Merci d’aborder ce volet de ma vie professionnelle. Ma retraite, il faut le dire, se fait sans repos car je me force à faire des travaux divers. Après les activités professionnelles, j’apprends à vivre une autre expérience, celle du village. Biensûr les parents ayant été paysans, j’ai gardé d’eux ce qu’ils m’avaient enseigné, c’est-à-dire le travail de la terre. Ainsi grâce au vieux Gbla (fondateur du village Gblapleu), j’ai pu avoir un lopin de terre que chaque jour, je tente modestement de le mettre en valeur. Hormis cela, je me sens mal à l’aise étant donné que je suis inactif sur le plan intellectuel.

Tout à l’heure vous m’avez surpris en train de mettre en terre quelques tuteurs d’igname. C’est de là que provient ma force vitale sanitaire, à plus de 70 ans. Vraiment, j’aime le travail de la terre. Toute ma famille vit aux USA où mon épouse, en tant que journaliste, a fait partir nos 3 enfants depuis 2000. Pour eux je pourrais commencer quelque chose d’autre mais moi, je suis partant (Grande émotion…car l’homme présage de la fin de sa vie sur terre).

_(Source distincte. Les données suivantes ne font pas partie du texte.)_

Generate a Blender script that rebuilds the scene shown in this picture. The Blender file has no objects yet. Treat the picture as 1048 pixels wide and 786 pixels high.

Vous sentez-vous comme une bibliothèque non mieux exploitée depuis votre retraite ?

Non! Je ne pense pas ainsi. Après 5 ans de service déjà j’ai été promu professeur-encadreur des professeurs-stagiaires. Outre ceci, j’ai été distingué meilleur professeur au lycée de Guiglo. Enfin, alors que j’étais parti payer mes impôts au trésor, l’un de mes anciens élèves que j’ai eu en 6eme et qui m’a reconnu les a payés à ma place. Il avait gardé un souvenir de moi: le dernier roman d’Anne Mairie Adiaffi que nous avons étudié. Au tribunal de Guiglo, je ne paie rien chaque fois que je suis appelé à établir des dossiers administratifs. L’enseignant, peut-être quand vous avez bien fait, c’est à la retraite que vous ne regretterez pas. En clair, on peut donc dire que c’est la reconnaissance de l’enseignant dans le public qui le fait grandir.

Pourquoi selon vous certains ont peur de partir à la retraite ?

Écoutez ! S’ils ont peur, c’est qu’il y a inquiétude. Mais il n’est jamais trop tard pour mieux faire. C’est pourquoi je les invite à se ressaisir et à recommencer à préparer leur retraite même s’il ne leur reste plus assez de temps. C’est d’abord un processus psychologique avant d’avoir plusieurs aspects. Il faut savoir se préparer à autre chose. Par exemple, on pourrait penser aux activités à faire à la retraite.  A ce propos, Feu le Président Houphouet-Boigny disait à juste titre qu’on ne finit jamais d’apprendre. C’est le lieu pour moi de dire avec mesure à tous les jeunes fonctionnaires qui débutent aujourd’hui, de penser à leur retraite car quand elle est bien préparée, on n’a point de psychose.

Votre dernier message.

Juste pour dire que mes enfants et mon épouse me manquent énormément. Je les salue et que Dieu veille sur eux.